There. Was that so hard?
Hold up
Wed Oct 17 2012 00:38
Nick's point wasn't to say men are better than or even more exciting to watch than women in sports. That's clear from the Olympics, from Danica Patrick in NASCAR, and women's soccer in the Women's world cup last summer.

He was simply saying the WNBA, when compared to the NBA and many of the other major US pro sports, simply cant compete in ratings. And then he inserted his own opinion (since this is his column) saying that he finds the WNBA boring. In no way is this fallible.

Anonymous
Wed Oct 17 2012 00:25
don't see the 'misogyny' here...just a sports article about an unpopular sport that most people don't give a darn about. Gonna crucify me too now?
Anonymous
Tue Oct 16 2012 15:49
I really think everyone here is just overreacting. I also think women's basketball is not as exciting and doesn't stand a chance against the major professional sports. Doesn't mean i'm sexist or a woman-hater...I just have certain preferences. He got most of his facts right about attendance and what not. Contrary to the third comment, the first game of the Finals was NOT sold out, so I think you need to check your facts there....it had 14,000 fans in an arena of 19,000...hooray?
Hungry
Tue Oct 16 2012 13:15
Is it because women's basketball is less entertaining or because the sports media is dominated by men who have the same opinion as you and choose not to give women's basketball the same attention? When the coverage is not equal, people aren't as exposed to it, so how can you even compare its popularity to the men's sport? You mention that the website is at the back page of the sport section and it is hard to find. Did you ever wonder how things might be different if the page were more easily accessible and promoted better? Simple changes like that make a huge difference. I wonder who makes that decision. We eat what we are fed. Maybe that is something you can research and write about instead.
Anonymous
Tue Oct 16 2012 11:43
seriously, guy?
Tragic
Tue Oct 16 2012 11:20
The extent that these attitudes pervade our campus is just tragic to me. Georgetown women's basketball has consistently outperformed the men's team for the past several years yet continue to play in front of meager audiences in McDonough while the losing men enjoy a spectacle in the Verizon Center. Why? Because the women are dismissed from the get-go. Even more tragic is how these attitudes translate to the classroom and extracurricular activities.
Anonymous
Tue Oct 16 2012 11:11
The first game of the 2012 WNBA Finals sold out. The arena was packed.

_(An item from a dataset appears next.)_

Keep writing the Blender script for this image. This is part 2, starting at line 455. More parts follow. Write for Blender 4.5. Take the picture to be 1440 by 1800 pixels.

"But the WNBA is neither exciting nor historical."
Wrong. The first women's basketball game took place in the late 1800s. The league is young but women's basketball has a long history. When the NBA was 16 years old, would you have considered it "historical?"

If you want to measure women's basketball in comparison to the men's game, read the words of John Wooden. He had a deep respect for the women's game and considered it purer and better played than the one-one-one contests you see in the NBA. And one of his UCLA championship players was the brother of a pioneer in women's basketball, former Olympian Ann Meyers Drysdale, now an exec with the Phoenix Suns and Phoenix Mercury.

"The website is run by women writers and analysts, who rarely appear on the parent website."
Fact checking is your friend.

You are doing Georgetown a disservice with this poorly researched , badly written article. Either give the school their money back or do your homework.

And yes, you are misogynist looking for some easy targets to bolster your sports writing.

Really?
Tue Oct 16 2012 10:53
This whole piece stinks of sexism and victim-blaming. Also, if you have to clarify that you're not a misogynist, you probably are. Disappointed the The Hoya continues to give a voice to sexism.
Disbelief
Tue Oct 16 2012 10:24
Unbelievable how you continue to look down upon women in sports. Yeah, I know all about how just a couple of years ago, you slammed women's sports on the radio. Don't you remember the Olympics this summer? The American women have dominated that event and have done a lot more than the men have. More people are tuning into women's basketball now than they ever have. The fact that you see women's sports as here "simply to challenge the boys" is borderline misogynistic.